Women’s Right Advancement and Protection Alternative (WRAPA) has urged the Federal Government to take the protection of human rights at the Internally Displaced Persons (IDP) camps seriously, especially as it concerns women.

IDPs. PHOTO: blogs.cfr.org

Women’s Right Advancement and Protection Alternative (WRAPA) has urged the Federal Government to take the protection of human rights at the Internally Displaced Persons (IDP) camps seriously, especially as it concerns women.

Mrs Anisah Ari, Senior Programme Coordinator of (WRAPA), made the call on Friday during a news conference in Abuja.

“Issues of human rights violations at the IDP camps has become prevalent and government needs to take urgent steps to check them.

“Government should enhance protection of women in the camps, and perpetrators of such abuses should be brought to book.”

Ari said that the aim of the conference was to draw attention to the plight of survivors of the Boko Haram insurgency in the North-East and seek means of alleviating their sufferings.

“The abuse that some of these ladies are subjected to is horrible, and it is sad that they can go through that after surviving abduction.

“Some of them experience “survival sex,” sex for food and even rape. Government needs to wade in and bring perpetrators to book,” she said.

Similarly, Mrs Hamsatu Alamin, Founder and Executive Director of Allamin Foundation, based in Borno, decried the stigmatisation and abuse observed at IDP camps.

“There are significant number of young women in the IDP camps who are ideological members of the Boko Haram sect; most of them were abducted and married off to fellow insurgents.

“They have been radicalised with some of them trained in handling weapons. When they regain freedom and are taken to the camps, they suffer stigmatisation by both the officials and their fellow IDPs.

“This is dangerous as it can drive them back to the arms of the insurgents,” she said.

One of the rescued abductees, who spoke on condition of anonymity, complained about rejection by the entire society.
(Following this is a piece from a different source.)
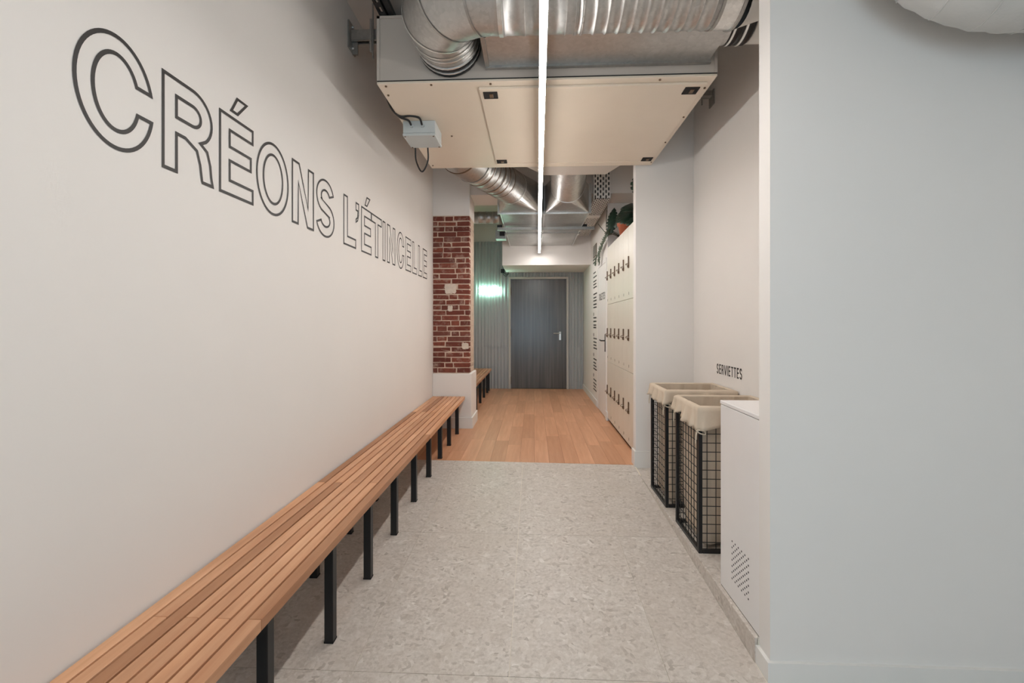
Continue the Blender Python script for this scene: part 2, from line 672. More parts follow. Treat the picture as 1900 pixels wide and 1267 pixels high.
def glyph(ch, w, h, s):
    """outline polygons of one letter, s = stem width"""
    e = s * 0.98
    ov = 0.02 * h
    if ch == 'C':
        s *= 0.92
        ro, ri = h / 2 + ov, h / 2 + ov - s

        def an(y, q):
            return math.degrees(math.asin((y - 0.5) * h / q))
        return [ell(w / 2, h / 2, w / 2, ro, an(0.63, ro), 360 + an(0.405, ro), 56) + ell(w / 2, h / 2, w / 2 - s, ri, 360 + an(0.405, ri), an(0.63, ri), 48)]
    if ch == 'O':
        s *= 0.9
        return [ell(w / 2, h / 2, w / 2, h / 2 + ov, 0, 360, 56)[:-1], ell(w / 2, h / 2, w / 2 - s, h / 2 + ov - s, 360, 0, 48)[:-1]]
    if ch == 'E':
        m0, m1 = h * 0.5 - e / 2 + 0.02 * h, h * 0.5 + e / 2 + 0.02 * h
        return [[(0, 0), (w, 0), (w, e), (s, e), (s, m0), (w * 0.94, m0), (w * 0.94, m1), (s, m1), (s, h - e), (w, h - e), (w, h), (0, h)]]
    if ch == 'L':
        return [[(0, 0), (w, 0), (w, e), (s, e), (s, h), (0, h)]]
    if ch == 'T':
        return [[((w - s) / 2, 0), ((w + s) / 2, 0), ((w + s) / 2, h - e), (w, h - e), (w, h), (0, h), (0, h - e), ((w - s) / 2, h - e)]]
    if ch == 'I':
        return [[(0, 0), (w, 0), (w, h), (0, h)]]
    if ch == 'N':
        k = s * 1.12
        return [[(0, 0), (s, 0), (s, h * 0.64), (w - k, 0), (w, 0), (w, h), (w - s, h), (w - s, h * 0.36), (k, h), (0, h)]]
    if ch == 'V':
        return [[(-w * 0.06, h), (w / 2 - s * 0.5, 0), (w / 2 + s * 0.5, 0), (w * 1.06, h), (w * 1.06 - s, h), (w / 2, s * 1.9), (s - w * 0.06, h)]]
    if ch == 'R':
        a = w * 0.55
        yc, ry = h * 0.70, h * 0.30
        lo_ = yc - ry
        out = [(0, 0), (s, 0), (s, lo_)] + [(a * 0.75, lo_), (w * 0.62, lo_ - 0.07 * h), (w * 0.68, lo_ - 0.2 * h), (w - s * 1.02, 0.03 * h), (w - s * 0.95, 0), (w, 0), (w * 0.96, 0.12 * h), (w * 0.94, lo_ - 0.15 * h), (w * 0.87, lo_ + 0.0 * h), (w * 0.76, lo_ + 0.045 * h)]
        out += ell(a, yc, w * 0.97 - a, ry, -48, 90, 18) + [(0, h)]
        hole = [(s, lo_ + e), (s, h - e)] + ell(a, yc, w * 0.97 - a - s, ry - e, 90, -90, 16)
        return [out, hole]
    if ch == 'S':
        r1 = (h / 2 + ov - s / 2) / 2
        rx = w / 2 - s / 2
        up = ell(w / 2, h + ov - s / 2 - r1, rx * 0.94, r1, 12, 235, 26)
        dn = ell(w / 2, -ov + s / 2 + r1, rx, r1, 55, -168, 26)
        return [thick(up + dn, s)]
    if ch == "'":
        return [[(0, h), (0, h - w * 1.0), (w * 0.55, h - w), (w * 0.5, h - w * 1.6), (0, h - w * 1.9), (0, h - w * 2.4), (w * 0.7, h - w * 2.05), (w, h - w * 1.3), (w, h)]]
    return []


def offset(p, t):
    n = len(p)
    out = []
    for i in range(n):
        a, b, c = p[i - 1], p[i], p[(i + 1) % n]
        d1 = Vector((b[0] - a[0], b[1] - a[1]))
        d2 = Vector((c[0] - b[0], c[1] - b[1]))
        d1 = d1.normalized() if d1.length else Vector((1, 0))
        d2 = d2.normalized() if d2.length else d1
        n1, n2 = Vector((-d1.y, d1.x)), Vector((-d2.y, d2.x))
        m = n1 + n2
        if m.length < 1e-6:
            m = n1
        m.normalize()
        k = min(2.2, 1 / max(0.2, m.dot(n1)))
        out.append((b[0] + m.x * t * k, b[1] + m.y * t * k))
    return out


def oriented(polys):
    res = []
    for i, p in enumerate(polys):
        a = area(p)
        if (i == 0 and a < 0) or (i > 0 and a > 0):
            p = p[::-1]
        res.append(p)
    return res


def outline_mesh(polys, t, place):
    m = MB()
    for p in polys:
        q = offset(p, t)
        n = len(p)
        vs = [place(a) for a in p] + [place(a) for a in q]
        m.add(vs, [(i, (i + 1) % n, (i + 1) % n + n, i + n) for i in range(n)])
    return m


def fill_mesh(polys, place):
    m = MB()
    flat = [a for p in polys for a in p]
    tris = tessellate_polygon([[Vector((a[0], a[1], 0)) for a in p] for p in polys])
    m.add([place(a) for a in flat], [tuple(t) for t in tris])
    return m


WORDS = [('C', 1.218, 1.494), ('R', 1.526, 1.786), ('E', 1.815, 2.046), ('O', 2.065, 2.348), ('N', 2.379, 2.625), ('S', 2.648, 2.901),
         ('L', 3.042, 3.262), ("'", 3.253, 3.317), ('E', 3.361, 3.577), ('T', 3.572, 3.822), ('I', 3.845, 3.917), ('N', 3.965, 4.2),
         ('C', 4.25, 4.498), ('E', 4.54, 4.75), ('L', 4.801, 4.985), ('L', 5.045, 5.22), ('E', 5.262, 5.469)]
sign = empty('wall_lettering', (XL, 3.34, 1.838), "large black outlined capitals CRÉONS L'ÉTINCELLE along the left wall", 'lettering')
Z0, CAP = 1.838, 0.339
for i, (ch, y0, y1) in enumerate(WORDS):
    def place(a, y0=y0):
        return (XL + 0.0015, y0 + a[0], Z0 + a[1])
    ps = oriented(glyph(ch, y1 - y0, CAP, 0.072))
    outline_mesh(ps, 0.0125, place).build('letter', PRINT, sign)
    if i in (2, 8):
        ac = [(0.066, CAP + 0.017), (0.120, CAP + 0.017), (0.192, CAP + 0.095), (0.112, CAP + 0.095)]
        outline_mesh(oriented([ac]), 0.0125, place).build('accent', PRINT, sign)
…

“I was abducted and spent two years in Boko Haram captivity; I was able to escape after I had been impregnated and delivered of a baby by the insurgents.

“But I discovered that society is more concerned about the Chibok girls.

“I was also a student before I was abducted, and there are several other young girls in captivity whose education was cut short by the insurgents.“We all deserve attention and care from government and the society,” she said.